De acordo com o relatório da PF, “Gleib auxilia diretamente Carlos Augusto na
alocação de recursos de suas atividades ilícitas na aquisição de bens, circulação de
valores, no pagamento de terceiros, comparsas e/ou prestadores de serviços, na
aquisição de telefones no Exterior; imóveis, de veículos e também nas operações
não autorizadas de câmbio e na remessa de valores para fora do país”.

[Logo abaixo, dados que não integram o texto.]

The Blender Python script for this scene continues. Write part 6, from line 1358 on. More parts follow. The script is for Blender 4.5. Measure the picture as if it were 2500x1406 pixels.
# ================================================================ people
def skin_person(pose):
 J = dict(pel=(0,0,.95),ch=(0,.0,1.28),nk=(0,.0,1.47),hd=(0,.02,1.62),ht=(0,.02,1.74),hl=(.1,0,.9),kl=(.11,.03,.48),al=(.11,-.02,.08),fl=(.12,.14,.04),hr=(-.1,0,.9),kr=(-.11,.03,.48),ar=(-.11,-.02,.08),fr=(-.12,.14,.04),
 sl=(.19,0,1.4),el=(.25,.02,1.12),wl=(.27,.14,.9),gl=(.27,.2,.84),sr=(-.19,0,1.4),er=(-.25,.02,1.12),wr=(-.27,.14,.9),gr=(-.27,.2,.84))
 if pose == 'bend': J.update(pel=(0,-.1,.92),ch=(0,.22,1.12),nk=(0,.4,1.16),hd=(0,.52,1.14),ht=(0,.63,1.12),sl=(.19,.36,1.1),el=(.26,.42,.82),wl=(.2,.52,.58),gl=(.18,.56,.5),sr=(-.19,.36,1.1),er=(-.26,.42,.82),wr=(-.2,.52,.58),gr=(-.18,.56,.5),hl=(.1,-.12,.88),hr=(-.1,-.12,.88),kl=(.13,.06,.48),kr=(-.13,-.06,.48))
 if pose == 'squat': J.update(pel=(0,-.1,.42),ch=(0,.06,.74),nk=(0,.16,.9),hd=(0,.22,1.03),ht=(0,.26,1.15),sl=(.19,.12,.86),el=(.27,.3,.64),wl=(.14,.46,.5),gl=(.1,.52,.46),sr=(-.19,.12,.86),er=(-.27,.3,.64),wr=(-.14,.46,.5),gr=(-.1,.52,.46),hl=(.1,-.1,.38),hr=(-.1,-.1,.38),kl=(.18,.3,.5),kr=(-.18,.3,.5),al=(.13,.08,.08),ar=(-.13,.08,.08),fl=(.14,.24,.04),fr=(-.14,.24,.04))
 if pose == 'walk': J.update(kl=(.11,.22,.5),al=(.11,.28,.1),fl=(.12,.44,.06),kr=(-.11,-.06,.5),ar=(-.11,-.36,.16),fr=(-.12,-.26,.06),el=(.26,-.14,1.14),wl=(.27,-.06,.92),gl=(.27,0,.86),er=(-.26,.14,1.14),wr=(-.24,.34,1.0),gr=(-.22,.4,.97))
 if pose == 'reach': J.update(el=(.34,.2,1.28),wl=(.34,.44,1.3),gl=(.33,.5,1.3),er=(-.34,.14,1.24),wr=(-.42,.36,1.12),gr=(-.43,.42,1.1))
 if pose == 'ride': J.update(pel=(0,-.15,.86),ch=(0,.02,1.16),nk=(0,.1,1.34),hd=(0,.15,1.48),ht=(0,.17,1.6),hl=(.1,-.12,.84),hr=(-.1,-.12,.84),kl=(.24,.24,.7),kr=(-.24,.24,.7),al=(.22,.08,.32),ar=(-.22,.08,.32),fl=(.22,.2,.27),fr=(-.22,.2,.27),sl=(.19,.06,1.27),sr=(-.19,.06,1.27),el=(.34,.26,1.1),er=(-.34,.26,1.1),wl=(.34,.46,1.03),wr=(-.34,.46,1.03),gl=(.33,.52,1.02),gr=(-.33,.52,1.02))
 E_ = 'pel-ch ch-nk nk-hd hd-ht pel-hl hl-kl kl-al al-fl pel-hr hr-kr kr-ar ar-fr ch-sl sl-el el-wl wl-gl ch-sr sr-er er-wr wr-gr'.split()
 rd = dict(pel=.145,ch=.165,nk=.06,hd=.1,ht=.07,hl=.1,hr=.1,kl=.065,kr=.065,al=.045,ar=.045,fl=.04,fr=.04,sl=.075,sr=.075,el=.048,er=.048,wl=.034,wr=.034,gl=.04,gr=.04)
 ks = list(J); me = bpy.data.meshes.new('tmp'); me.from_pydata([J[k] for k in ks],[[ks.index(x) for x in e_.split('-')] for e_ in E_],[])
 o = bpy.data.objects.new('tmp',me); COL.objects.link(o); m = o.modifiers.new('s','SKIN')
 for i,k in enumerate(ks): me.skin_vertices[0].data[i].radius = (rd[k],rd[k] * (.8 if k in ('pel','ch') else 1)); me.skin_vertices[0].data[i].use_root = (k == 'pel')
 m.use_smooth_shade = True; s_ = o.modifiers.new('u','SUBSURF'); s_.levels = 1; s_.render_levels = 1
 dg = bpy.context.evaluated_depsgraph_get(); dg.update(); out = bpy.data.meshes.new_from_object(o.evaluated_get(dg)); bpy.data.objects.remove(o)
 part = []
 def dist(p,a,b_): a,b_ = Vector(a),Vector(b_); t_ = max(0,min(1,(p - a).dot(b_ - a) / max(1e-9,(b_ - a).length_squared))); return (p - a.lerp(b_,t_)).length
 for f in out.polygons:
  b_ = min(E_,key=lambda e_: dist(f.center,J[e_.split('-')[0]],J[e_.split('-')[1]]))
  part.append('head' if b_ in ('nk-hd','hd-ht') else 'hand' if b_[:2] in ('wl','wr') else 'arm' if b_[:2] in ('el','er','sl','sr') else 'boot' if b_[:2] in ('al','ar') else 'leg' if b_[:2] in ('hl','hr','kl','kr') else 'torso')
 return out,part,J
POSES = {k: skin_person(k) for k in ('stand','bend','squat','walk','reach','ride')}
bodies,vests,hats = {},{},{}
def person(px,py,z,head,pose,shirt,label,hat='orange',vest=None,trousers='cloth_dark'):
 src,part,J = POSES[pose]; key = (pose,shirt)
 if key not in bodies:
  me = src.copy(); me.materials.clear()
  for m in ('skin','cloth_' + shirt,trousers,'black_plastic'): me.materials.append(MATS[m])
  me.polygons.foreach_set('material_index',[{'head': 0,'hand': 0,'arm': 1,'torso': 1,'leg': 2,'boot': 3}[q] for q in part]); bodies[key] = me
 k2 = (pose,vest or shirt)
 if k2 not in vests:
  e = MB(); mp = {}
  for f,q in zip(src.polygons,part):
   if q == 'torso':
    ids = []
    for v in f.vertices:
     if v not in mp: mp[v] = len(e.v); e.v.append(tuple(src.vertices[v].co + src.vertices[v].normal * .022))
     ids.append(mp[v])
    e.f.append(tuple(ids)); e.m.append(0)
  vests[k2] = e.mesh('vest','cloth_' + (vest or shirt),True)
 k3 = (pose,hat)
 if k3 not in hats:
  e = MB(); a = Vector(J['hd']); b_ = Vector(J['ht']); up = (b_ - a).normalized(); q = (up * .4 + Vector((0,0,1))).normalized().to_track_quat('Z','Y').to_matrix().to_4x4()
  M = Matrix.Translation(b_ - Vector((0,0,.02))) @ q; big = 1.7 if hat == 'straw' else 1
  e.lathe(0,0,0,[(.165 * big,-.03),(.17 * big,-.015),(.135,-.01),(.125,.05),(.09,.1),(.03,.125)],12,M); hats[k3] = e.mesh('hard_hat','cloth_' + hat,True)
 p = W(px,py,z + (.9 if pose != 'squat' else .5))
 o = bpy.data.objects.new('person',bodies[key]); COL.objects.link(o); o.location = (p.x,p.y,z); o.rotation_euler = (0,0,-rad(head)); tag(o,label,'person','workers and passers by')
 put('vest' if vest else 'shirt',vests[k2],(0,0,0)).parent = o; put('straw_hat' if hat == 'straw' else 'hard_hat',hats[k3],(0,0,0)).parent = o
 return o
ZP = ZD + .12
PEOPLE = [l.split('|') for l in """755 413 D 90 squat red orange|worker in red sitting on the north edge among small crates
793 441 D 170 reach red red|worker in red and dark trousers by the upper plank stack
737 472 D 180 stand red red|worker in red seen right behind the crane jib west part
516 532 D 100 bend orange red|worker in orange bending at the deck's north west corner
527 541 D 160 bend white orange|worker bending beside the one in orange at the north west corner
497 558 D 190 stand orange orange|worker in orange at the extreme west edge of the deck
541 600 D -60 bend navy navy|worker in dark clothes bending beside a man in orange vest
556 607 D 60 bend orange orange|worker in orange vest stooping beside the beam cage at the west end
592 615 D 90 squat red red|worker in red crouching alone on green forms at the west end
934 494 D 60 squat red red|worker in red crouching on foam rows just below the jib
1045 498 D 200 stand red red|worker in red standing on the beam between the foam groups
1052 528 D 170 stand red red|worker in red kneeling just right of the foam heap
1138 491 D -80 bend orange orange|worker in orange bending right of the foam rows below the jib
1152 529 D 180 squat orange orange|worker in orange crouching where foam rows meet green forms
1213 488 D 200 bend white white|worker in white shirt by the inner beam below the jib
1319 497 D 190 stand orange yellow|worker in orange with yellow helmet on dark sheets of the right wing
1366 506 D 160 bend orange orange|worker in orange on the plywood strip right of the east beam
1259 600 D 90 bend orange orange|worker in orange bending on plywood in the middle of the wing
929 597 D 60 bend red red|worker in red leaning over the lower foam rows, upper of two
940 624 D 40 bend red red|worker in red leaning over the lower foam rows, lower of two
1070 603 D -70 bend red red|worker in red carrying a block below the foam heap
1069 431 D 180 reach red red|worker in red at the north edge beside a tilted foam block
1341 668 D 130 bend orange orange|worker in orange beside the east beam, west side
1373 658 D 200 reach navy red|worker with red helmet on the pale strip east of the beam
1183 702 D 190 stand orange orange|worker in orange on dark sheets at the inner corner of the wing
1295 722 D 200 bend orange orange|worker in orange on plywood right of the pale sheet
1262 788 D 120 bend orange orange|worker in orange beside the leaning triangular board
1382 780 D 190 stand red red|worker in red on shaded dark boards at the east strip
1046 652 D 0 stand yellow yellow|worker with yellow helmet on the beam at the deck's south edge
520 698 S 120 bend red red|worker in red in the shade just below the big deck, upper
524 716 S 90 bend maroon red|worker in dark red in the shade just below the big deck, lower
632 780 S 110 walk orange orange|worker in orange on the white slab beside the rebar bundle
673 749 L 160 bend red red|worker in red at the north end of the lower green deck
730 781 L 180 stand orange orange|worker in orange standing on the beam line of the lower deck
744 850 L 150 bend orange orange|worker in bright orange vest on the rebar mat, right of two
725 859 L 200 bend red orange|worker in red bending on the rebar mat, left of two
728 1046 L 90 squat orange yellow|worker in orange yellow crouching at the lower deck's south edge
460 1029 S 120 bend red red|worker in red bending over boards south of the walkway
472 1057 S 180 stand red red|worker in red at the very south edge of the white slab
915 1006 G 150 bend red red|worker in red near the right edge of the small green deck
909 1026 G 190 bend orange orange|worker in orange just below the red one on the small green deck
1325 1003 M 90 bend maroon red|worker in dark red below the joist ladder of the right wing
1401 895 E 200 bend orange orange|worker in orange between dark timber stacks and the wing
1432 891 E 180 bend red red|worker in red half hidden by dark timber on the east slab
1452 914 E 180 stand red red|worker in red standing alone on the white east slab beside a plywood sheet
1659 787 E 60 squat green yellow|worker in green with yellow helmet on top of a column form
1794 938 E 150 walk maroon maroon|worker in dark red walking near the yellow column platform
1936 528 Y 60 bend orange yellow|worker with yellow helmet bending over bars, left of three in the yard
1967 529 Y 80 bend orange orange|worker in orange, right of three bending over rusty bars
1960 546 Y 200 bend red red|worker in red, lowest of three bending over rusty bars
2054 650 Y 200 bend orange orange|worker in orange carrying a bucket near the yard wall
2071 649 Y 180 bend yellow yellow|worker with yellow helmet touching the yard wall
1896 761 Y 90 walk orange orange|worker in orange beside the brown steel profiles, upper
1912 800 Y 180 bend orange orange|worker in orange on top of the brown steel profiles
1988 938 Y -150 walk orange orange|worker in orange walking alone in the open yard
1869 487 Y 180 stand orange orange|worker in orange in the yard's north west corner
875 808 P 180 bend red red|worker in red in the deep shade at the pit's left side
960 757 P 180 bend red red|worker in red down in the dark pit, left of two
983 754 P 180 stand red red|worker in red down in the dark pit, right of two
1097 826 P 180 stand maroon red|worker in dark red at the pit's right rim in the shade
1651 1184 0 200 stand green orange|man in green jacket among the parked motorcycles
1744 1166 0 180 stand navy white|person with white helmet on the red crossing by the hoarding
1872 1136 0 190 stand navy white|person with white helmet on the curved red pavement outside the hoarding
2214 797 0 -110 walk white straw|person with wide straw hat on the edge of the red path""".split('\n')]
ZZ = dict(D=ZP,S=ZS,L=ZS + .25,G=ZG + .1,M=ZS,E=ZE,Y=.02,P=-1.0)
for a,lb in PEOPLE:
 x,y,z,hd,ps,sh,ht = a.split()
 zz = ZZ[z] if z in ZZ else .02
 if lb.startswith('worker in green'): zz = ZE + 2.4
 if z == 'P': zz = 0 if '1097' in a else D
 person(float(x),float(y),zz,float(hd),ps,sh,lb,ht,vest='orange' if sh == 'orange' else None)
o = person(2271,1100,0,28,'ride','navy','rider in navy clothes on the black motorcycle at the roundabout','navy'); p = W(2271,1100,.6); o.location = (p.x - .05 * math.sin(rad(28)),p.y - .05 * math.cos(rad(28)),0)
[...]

De acordo com as apurações da PF, para lavar o dinheiro irrigado pelo bingo e pela
corrupção, a organização criminosa montada pelo bicheiro construiu uma rede
criminosa que envolve 38 empresas ativas. Muitas delas no Exterior, como a
offshore uruguaia Raxfell Corp., com conta-corrente na Argentina e fundada no
paraíso fiscal de Curaçao, nas Antilhas Holandesas. Mas os grampos telefônicos
mostram que os negócios de Cachoeira não se resumem a um só continente.
Passam também pela Ásia e Europa.
Na Coreia do Sul, por exemplo, o contraventor é acionista da Bet Co,
na província de Kyunggi.
Na Irlanda, Cachoeira comprou por um R$ 1 milhão um site de apostas,
o Brazilbingo.
A compra do site de apostas pelo contraventor fica clara na documentação
apreendida pela PF. Os documentos mostram que Cachoeira creditou o dinheiro
no Bank of Ireland via Estados Unidos. “O contato de 06/07/2011 às 11:24:21,
entre Lenine, Estados Unidos e Reino Unido, confirmam essa dinâmica”,
diz o inquérito.
Outra interceptação telefônica mostra que, por meio da Operação Hawala, Cachoeira
celebrou negócios na China. Numa das conversas gravadas pela PF, Gleib conversa
com Ananias, um policial militar de Goiás e segurança dos cassinos de Cachoeira,
sobre as transações no continente asiático.
Ananias – Eu preciso fazer um pagamento na China, de duzentos mil dólares, sem
declarar. Quanto cê cobra para pôr esse dinheiro lá pra mim?
Gleib – Vou ver. Duzentos mil?
Ananias – Duzentos mil. A máquina custa duzentos mil dólares. É um amigo meu,
só que ele não quer para não declarar aqui pra eles. Cê me fala quanto cê cobra pra
nós pôr esse dinheiro lá pro cara?
Gleib – Tá.
A partir desta conversa, a PF concluiu que “o uso extensivo de conexões, como
relações familiares e societárias, é o componente que a distingue de outras formas de
remessas. As regularizações de dívidas entre corretores Hawala podem tomar uma
variedade de formas (como bens, serviços e propriedades)”. É com base nesses
novos trechos do inquérito da PF que os parlamentares indicados para a CPI do
Cachoeira pretendem dar a dimensão do esquema e chegar aos responsáveis pela
lavagem do dinheiro sujo do jogo do bicho e da corrupção.
Antes mesmo de os trabalhos começarem, as investigações já causam
desdobramentos. Na quarta-feira 25, Fernando Cavendish, presidente do conselho diretor
da Delta, e Carlos Pacheco, diretor da construtora, pediram afastamento da empresa
após as investigações indicarem elo entre eles e o pagamento de propina para
autoridades de diversos escalões. No meio político, o governador do Distrito Federal,
Agnelo Queiroz (PT), passou a ser alvo de investigações da Procuradoria-Geral da
República, junto com os deputados federais Carlos Leréia (PSDB-GO), Sandes Júnior
(PP-GO) e Stepan Nercessian (PPS-RJ), por suspeitas de ter se beneficiado do esquema
criminoso, que a cada dia revela novos tentáculos.